• YOUR TASK: From the first line of the listing below to the line with "sc.camera = cam", print each line exactly, and nothing more. Leave out the pictures.

• GIVEN DATA:
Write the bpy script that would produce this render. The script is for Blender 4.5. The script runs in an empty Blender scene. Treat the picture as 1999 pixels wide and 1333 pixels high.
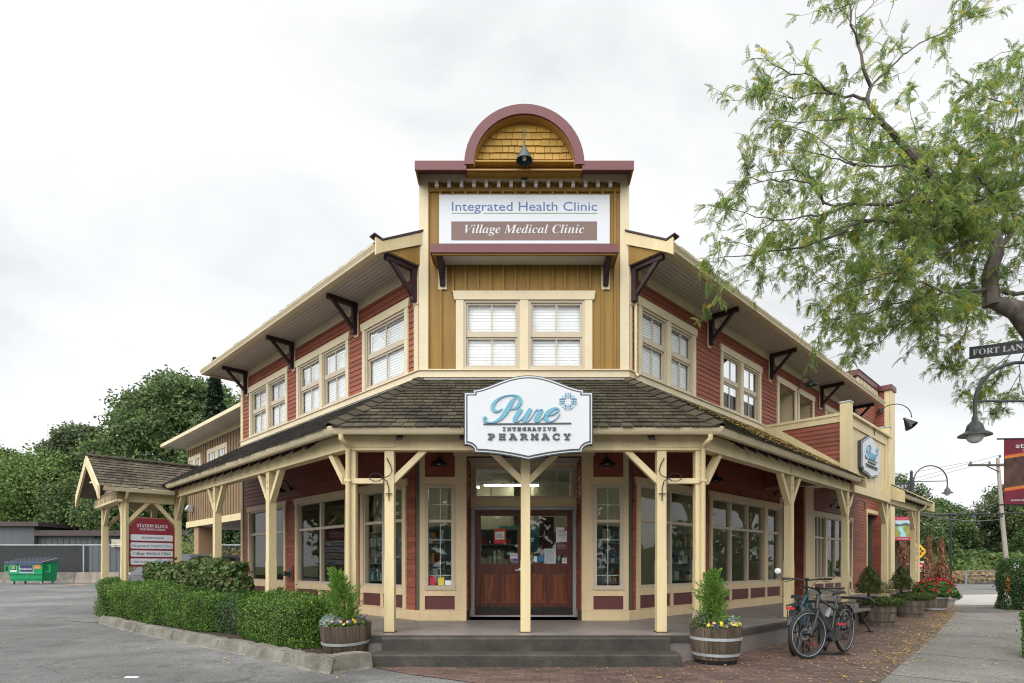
import bpy, math, random
import numpy as np
from mathutils import Vector, Matrix

sc = bpy.context.scene
R = math.radians
S2 = math.sqrt(0.5)
rnd = random.Random(7)

# ------------------------------------------------------------------ camera
CZ = 1.312
cam_d = bpy.data.cameras.new("camera")
cam = bpy.data.objects.new("camera", cam_d)
sc.collection.objects.link(cam)
cam.location = (0, 0, CZ)
cam.rotation_euler = (R(90), 0, 0)
cam_d.sensor_width = 36.0
cam_d.lens = 36.0 * 1142 / 1999
cam_d.shift_x = -11.5 / 1999
cam_d.shift_y = 437.5 / 1999
cam_d.clip_end = 3000
sc.camera = cam

# ------------------------------------------------------------------ sky: overcast
SUN_EL, SUN_AZ = R(48), R(208)          # compass style azimuth, 0 = +Y, clockwise
world = bpy.data.worlds.new("World")
sc.world = world
world.use_nodes = True
wn, wl = world.node_tree.nodes, world.node_tree.links
bg = wn["Background"]
bg.inputs[1].default_value = 0.1
sky = wn.new("ShaderNodeTexSky")
sky.sky_type = 'NISHITA'
sky.sun_disc = False
sky.sun_elevation = SUN_EL
sky.sun_rotation = SUN_AZ
tc = wn.new("ShaderNodeTexCoord")
mp = wn.new("ShaderNodeMapping")
mp.inputs['Scale'].default_value = (1.0, 1.0, 2.1)
mp.inputs['Location'].default_value = (0.35, 0.1, 0.2)
n1 = wn.new("ShaderNodeTexNoise")
n1.inputs['Scale'].default_value = 2.1
n1.inputs['Detail'].default_value = 6
n1.inputs['Roughness'].default_value = 0.52
n1.inputs['Distortion'].default_value = 0.35
cr = wn.new("ShaderNodeValToRGB")
cr.color_ramp.elements[0].position = 0.36
cr.color_ramp.elements[0].color = (0.685, 0.695, 0.705, 1)
cr.color_ramp.elements[1].position = 0.60
cr.color_ramp.elements[1].color = (0.875, 0.88, 0.884, 1)
e = cr.color_ramp.elements.new(0.47)
e.color = (0.785, 0.796, 0.804, 1)
vm = wn.new("ShaderNodeVectorMath"); vm.operation = 'SCALE'; vm.inputs['Scale'].default_value = 10.7
mx = wn.new("ShaderNodeMixRGB"); mx.inputs[0].default_value = 0.94
wl.new(tc.outputs['Generated'], mp.inputs[0]); wl.new(mp.outputs[0], n1.inputs['Vector'])
wl.new(n1.outputs[0], cr.inputs[0]); wl.new(cr.outputs[0], vm.inputs[0])
wl.new(sky.outputs[0], mx.inputs[1]); wl.new(vm.outputs[0], mx.inputs[2])
# unseen sky on the sun side brightened extra, added to light the building front
dp = wn.new("ShaderNodeVectorMath"); dp.operation = 'DOT_PRODUCT'
dp.inputs[1].default_value = (math.sin(SUN_AZ) * math.cos(SUN_EL), math.cos(SUN_AZ) * math.cos(SUN_EL), math.sin(SUN_EL))
mrg = wn.new("ShaderNodeMapRange"); mrg.interpolation_type = 'SMOOTHSTEP'
mrg.inputs[1].default_value = 0.15; mrg.inputs[2].default_value = 0.95; mrg.inputs[3].default_value = 1.0; mrg.inputs[4].default_value = 3.05
gl_ = wn.new("ShaderNodeVectorMath"); gl_.operation = 'SCALE'
wl.new(tc.outputs['Generated'], dp.inputs[0]); wl.new(dp.outputs['Value'], mrg.inputs[0])
wl.new(mx.outputs[0], gl_.inputs[0]); wl.new(mrg.outputs[0], gl_.inputs['Scale'])
wl.new(gl_.outputs[0], bg.inputs[0])

sun_d = bpy.data.lights.new("sun", 'SUN')
sun_d.energy = 1.5
sun_d.angle = R(70)
sun_d.color = (1.0, 0.96, 0.9)
sun = bpy.data.objects.new("sun", sun_d)
sc.collection.objects.link(sun)
sd = Vector((math.sin(SUN_AZ) * math.cos(SUN_EL), math.cos(SUN_AZ) * math.cos(SUN_EL), math.sin(SUN_EL)))
sun.rotation_euler = sd.to_track_quat('Z', 'Y').to_euler()
sun.location = sd * 60

vs = sc.view_settings
vs.view_transform = 'Standard'
vs.look = 'None'
vs.exposure = 0.24
vs.gamma = 1.0
vs.use_curve_mapping = False
sc.cycles.max_bounces = 8
sc.cycles.transparent_max_bounces = 16
sc.cycles.use_denoising = True
sc.cycles.denoising_prefilter = 'NONE'
sc.cycles.denoising_input_passes = 'RGB_ALBEDO_NORMAL'
sc.cycles.use_adaptive_sampling = False
sc.cycles.sample_clamp_indirect = 2.5
sc.cycles.filter_width = 1.15

# ------------------------------------------------------------------ materials
def nodes_of(m):
    m.use_nodes = True
    return m.node_tree.nodes, m.node_tree.links, m.node_tree.nodes["Principled BSDF"]

def rgb(c):
    return (c[0], c[1], c[2], 1)

MATS = {}
def mat(name, col, rough=0.6, var=0.12, scale=3.0, bump=0.0, bscale=60.0, island=0.0, stretch=(1, 1, 1), metal=0.0, spec=0.4, col2=None, gen='Object', chips=0.0):
    """painted / plain surface: base colour varied by noise, optional per-piece variation and bump"""
    if name in MATS:
        return MATS[name]
    m = bpy.data.materials.new(name)
    n, l, b = nodes_of(m)
    b.inputs['Roughness'].default_value = rough
    b.inputs['Metallic'].default_value = metal
    b.inputs['Specular IOR Level'].default_value = spec
    t = n.new("ShaderNodeTexCoord")
    mpn = n.new("ShaderNodeMapping"); mpn.inputs['Scale'].default_value = stretch
    l.new(t.outputs[gen], mpn.inputs[0])
    nz = n.new("ShaderNodeTexNoise"); nz.inputs['Scale'].default_value = scale; nz.inputs['Detail'].default_value = 6
    nz.inputs['Roughness'].default_value = 0.6
    l.new(mpn.outputs[0], nz.inputs['Vector'])
    ramp = n.new("ShaderNodeValToRGB")
    ramp.color_ramp.elements[0].position = 0.3; ramp.color_ramp.elements[1].position = 0.7
    c2 = col2 or tuple(min(1, x * (1 + var)) for x in col)
    c1 = tuple(x * (1 - var) for x in col) if col2 is None else col
    ramp.color_ramp.elements[0].color = rgb(c1); ramp.color_ramp.elements[1].color = rgb(c2)
    l.new(nz.outputs[0], ramp.inputs[0])
    out = ramp.outputs[0]
    if island > 0:
        g = n.new("ShaderNodeNewGeometry")
        ma = n.new("ShaderNodeMapRange")
        ma.inputs[3].default_value = 1 - island; ma.inputs[4].default_value = 1 + island
        l.new(g.outputs['Random Per Island'], ma.inputs[0])
        mu = n.new("ShaderNodeVectorMath"); mu.operation = 'SCALE'
        l.new(out, mu.inputs[0]); l.new(ma.outputs[0], mu.inputs['Scale'])
        out = mu.outputs[0]
    if chips > 0:
        nc = n.new("ShaderNodeTexNoise"); nc.inputs['Scale'].default_value = 26; nc.inputs['Detail'].default_value = 5; nc.inputs['Roughness'].default_value = 0.7
        mc = n.new("ShaderNodeMapping"); mc.inputs['Scale'].default_value = (1, 1, .35)
        l.new(t.outputs[gen], mc.inputs[0]); l.new(mc.outputs[0], nc.inputs['Vector'])
        rc_ = n.new("ShaderNodeValToRGB"); rc_.color_ramp.elements[0].position = 0.66; rc_.color_ramp.elements[1].position = 0.74
        rc_.color_ramp.elements[0].color = (0, 0, 0, 1); rc_.color_ramp.elements[1].color = (chips, chips, chips, 1)
        l.new(nc.outputs[0], rc_.inputs[0])
        mk = n.new("ShaderNodeMixRGB"); mk.inputs[2].default_value = (.16, .12, .08, 1)
        l.new(rc_.outputs[0], mk.inputs[0]); l.new(out, mk.inputs[1]); out = mk.outputs[0]
    l.new(out, b.inputs['Base Color'])
    if bump > 0:
        nb = n.new("ShaderNodeTexNoise"); nb.inputs['Scale'].default_value = bscale; nb.inputs['Detail'].default_value = 4
        l.new(mpn.outputs[0], nb.inputs['Vector'])
        bp = n.new("ShaderNodeBump"); bp.inputs['Strength'].default_value = bump; bp.inputs['Distance'].default_value = 0.01
        l.new(nb.outputs[0], bp.inputs['Height']); l.new(bp.outputs[0], b.inputs['Normal'])
    MATS[name] = m
    return m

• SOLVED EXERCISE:
Write the bpy script that would produce this render. The script is for Blender 4.5. The script runs in an empty Blender scene. Treat the picture as 1999 pixels wide and 1333 pixels high.
import bpy, math, random
import numpy as np
from mathutils import Vector, Matrix

sc = bpy.context.scene
R = math.radians
S2 = math.sqrt(0.5)
rnd = random.Random(7)

# ------------------------------------------------------------------ camera
CZ = 1.312
cam_d = bpy.data.cameras.new("camera")
cam = bpy.data.objects.new("camera", cam_d)
sc.collection.objects.link(cam)
cam.location = (0, 0, CZ)
cam.rotation_euler = (R(90), 0, 0)
cam_d.sensor_width = 36.0
cam_d.lens = 36.0 * 1142 / 1999
cam_d.shift_x = -11.5 / 1999
cam_d.shift_y = 437.5 / 1999
cam_d.clip_end = 3000
sc.camera = cam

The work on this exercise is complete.